Die lang anhaltende Trockenheit macht den deutschen Winzern zunehmend Sorgen. In fast allen Weinanbaugebieten sind die Böden ausgetrocknet. Die Reben beginnen zu verdursten. Blätter vergilben und fallen zu Boden. Vor allem in den flachen, sandigen Lagen ist die Bodenfeuchtigkeit durch die starke Sonneneinstrahlung bei nahe Null angekommen. Junge Reben, die noch keine tiefen Wurzeln gebildet haben, befinden sich dadurch in massivem Trockenstress. Das gilt zum Beispiel für Teile Rheinhessens und der Pfalz.
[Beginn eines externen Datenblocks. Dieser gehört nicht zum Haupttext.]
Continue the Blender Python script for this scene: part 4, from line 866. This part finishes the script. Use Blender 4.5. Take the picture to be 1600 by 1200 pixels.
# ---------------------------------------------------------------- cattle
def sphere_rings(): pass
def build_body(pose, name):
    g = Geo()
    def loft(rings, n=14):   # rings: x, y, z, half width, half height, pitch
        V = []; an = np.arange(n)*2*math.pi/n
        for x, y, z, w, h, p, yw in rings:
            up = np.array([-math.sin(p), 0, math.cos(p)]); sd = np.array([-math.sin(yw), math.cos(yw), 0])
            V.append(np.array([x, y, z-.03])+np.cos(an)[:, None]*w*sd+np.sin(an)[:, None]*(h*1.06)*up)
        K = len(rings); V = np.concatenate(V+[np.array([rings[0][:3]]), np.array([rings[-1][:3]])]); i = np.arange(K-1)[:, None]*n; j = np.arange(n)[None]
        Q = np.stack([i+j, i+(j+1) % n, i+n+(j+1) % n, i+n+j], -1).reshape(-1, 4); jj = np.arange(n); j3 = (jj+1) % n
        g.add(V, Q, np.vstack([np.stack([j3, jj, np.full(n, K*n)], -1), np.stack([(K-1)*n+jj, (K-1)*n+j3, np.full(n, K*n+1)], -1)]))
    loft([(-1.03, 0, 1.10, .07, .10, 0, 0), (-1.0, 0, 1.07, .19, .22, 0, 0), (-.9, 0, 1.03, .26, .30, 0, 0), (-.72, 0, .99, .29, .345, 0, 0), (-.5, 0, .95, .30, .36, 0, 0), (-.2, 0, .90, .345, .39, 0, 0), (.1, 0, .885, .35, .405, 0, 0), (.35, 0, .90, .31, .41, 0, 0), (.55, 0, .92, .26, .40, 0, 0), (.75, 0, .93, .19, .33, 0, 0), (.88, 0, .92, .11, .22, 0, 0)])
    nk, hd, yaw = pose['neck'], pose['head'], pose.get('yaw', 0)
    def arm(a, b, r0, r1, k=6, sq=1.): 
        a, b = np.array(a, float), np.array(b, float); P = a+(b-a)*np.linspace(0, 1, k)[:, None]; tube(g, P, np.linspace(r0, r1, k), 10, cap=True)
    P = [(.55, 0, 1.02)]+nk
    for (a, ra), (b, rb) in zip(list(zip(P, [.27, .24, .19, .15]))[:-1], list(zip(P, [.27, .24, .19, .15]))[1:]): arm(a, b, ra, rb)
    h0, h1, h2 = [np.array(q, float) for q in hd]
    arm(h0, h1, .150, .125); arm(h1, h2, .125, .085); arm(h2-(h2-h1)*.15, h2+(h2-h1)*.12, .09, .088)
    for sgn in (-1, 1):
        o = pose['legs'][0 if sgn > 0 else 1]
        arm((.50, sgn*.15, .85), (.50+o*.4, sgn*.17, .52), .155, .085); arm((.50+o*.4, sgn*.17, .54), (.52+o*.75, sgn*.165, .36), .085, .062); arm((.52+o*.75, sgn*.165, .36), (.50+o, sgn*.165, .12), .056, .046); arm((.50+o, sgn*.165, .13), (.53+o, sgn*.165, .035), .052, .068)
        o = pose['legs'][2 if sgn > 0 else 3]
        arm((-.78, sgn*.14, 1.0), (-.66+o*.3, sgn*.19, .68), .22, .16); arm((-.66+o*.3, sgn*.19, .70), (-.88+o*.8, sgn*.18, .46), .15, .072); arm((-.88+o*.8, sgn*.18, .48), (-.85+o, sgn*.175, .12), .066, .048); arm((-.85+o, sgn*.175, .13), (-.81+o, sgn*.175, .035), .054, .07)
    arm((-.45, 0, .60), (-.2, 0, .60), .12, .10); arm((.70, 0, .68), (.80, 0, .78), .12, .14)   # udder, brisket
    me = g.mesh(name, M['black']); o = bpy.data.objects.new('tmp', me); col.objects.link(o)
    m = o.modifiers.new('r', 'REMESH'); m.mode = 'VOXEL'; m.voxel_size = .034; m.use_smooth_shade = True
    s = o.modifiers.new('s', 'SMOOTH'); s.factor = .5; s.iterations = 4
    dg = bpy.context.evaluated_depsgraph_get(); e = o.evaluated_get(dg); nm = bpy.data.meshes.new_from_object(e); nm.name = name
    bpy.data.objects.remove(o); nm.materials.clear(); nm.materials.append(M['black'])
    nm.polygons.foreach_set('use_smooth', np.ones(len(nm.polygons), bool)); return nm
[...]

Lehmige Böden, die ein grösseres Wasserspeicherungsvermögen besitzen, können die Reben noch versorgen. Doch wenn es nicht bald regnet, könnte es auch dort kritisch werden.
Im Rheingau sieht es für 80 bis 90 Prozent der Weinberge zwar noch gut aus. Doch eine Änderung der Wetterlage ist in den nächsten Tagen nicht zu erwarten. Auch an der Mosel dürsten die Reben nach Wasser. In den Steillagen, wo sich der Schiefer extrem aufheizt, rechnen die Winzer bereits mit deutlichen Mengeneinbußen. Grosse Sorgen machen sich auch die Winzer in Nordbaden. Der Weinbauverband fürchtet, dass die Traubenerträge von 92 auf 80 Hektoliter Wein pro Hektar sinken könnten. Am Kaiserstuhl und im Markgräflerland gibt es dagegen Entwarnung. Dort hat es in der vergangenen Woche ausgiebig geregnet. Auch die Franken atmen auf. Dort endete die Hitzeperiode gestern mit starken Regenfällen, die bis zu 25 Liter Niederschlag pro Quadratmeter gebracht haben. Bei fränkischen Winzern waren schon Erinnerungen an das Hitzejahr 2003 wach geworden, als die Weine durch mehrere Hitzewellen alkoholisch und flach geworden waren.
Sollten endlich die erhofften Regenfälle kommen, sind die Aussichten für den Jahrgang 2015 gut. Die Trauben haben derzeit einen Reifevorsprung von etwa einer Woche, so dass die Rieslinglese bereits Mitte September beginnen könnte. Gute und Spitzenwinzer machen sich sowieso weniger Sorgen wegen der Trockenheit. Sie verfügen häufig über die besseren Böden und haben in der Regel grössere Bestände an alten Rebstöcken, die auch lange Trockenperioden unbeschadet überstehen. Ausserdem haben sie ihre Trauben längst ausgedünnt, so dass der einzeln Rebstock weniger belastet ist. Sie träumen auch nicht von 92 Hektolitern Wein pro Hektar, sondern sind mit 60 bis 70 Hektolitern zufrieden. Der Weinlese sehen sie relativ gelassen entgegen. „Die Qualität des Jahrgangs 2015 entscheidet sich sowieso erst auf der Zielgraden“, sagt Robert Haller, Direktor des Bürgerspitals in Würzburg. Und auf die Zielgerade einbiegen werden die Winzer frühestens Anfang Oktober.